Context
Commander of the outlawed group Jundallah, Ahmed Marwat, claimed responsibility for the attack on a bus traveling on Karakoram Highway in Kohistan on February 28, resulting in the death of 18 people. Seven armed men, in army uniform attacked the bus, and shot the passengers after checking their identification cards. Most of the passengers were returning after pilgrimage to the holy shrines in Iran. The ambush happened near the town of Hurban Nullah.
After the incident, Pakistan’s Interior Minister Rehman Malik set up a three-member investigation team, belonging to Inter Service Intelligence (ISI), Intelligence Bureau (IB) and Federal Investigative Agency (FIA).
The tactics used in this attack are similar to the ones used in Balochistan province recently. In October of last year, unidentified gunmen on motorcycle opened fire on a bus headed to Hazara Ganji. The passengers who were on their way to the fruit and vegetable market were removed from the bus, lined up and shot by assailants. Fourteen people belonging to the Shia community were killed and seven injured in this ambush. In a statement released at that time, the Human Rights Commission of Pakistan (HRCP) warned the killings “exposes once again the diminishing writ of the state.”
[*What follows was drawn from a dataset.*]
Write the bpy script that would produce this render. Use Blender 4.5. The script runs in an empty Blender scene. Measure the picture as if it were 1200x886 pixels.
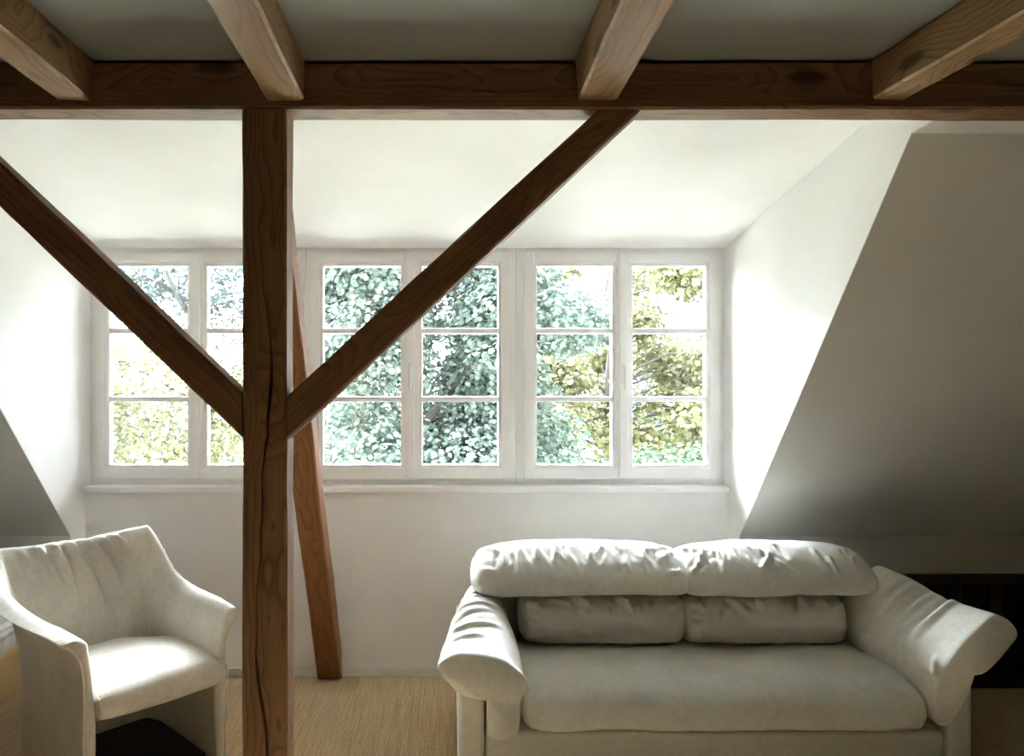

In September 2011, 26 Shia pilgrims were killed in a similar fashion in the town of Mastung when armed gunmen attacked a bus carrying Shia pilgrims from Quetta to Iran. Two vehicles had intercepted the bus; the passengers were forced off the vehicle, and then fired upon by 8 to 10 assailants. The banned militant group Lashkar-e-Jhangvi had claimed responsibility for the attack.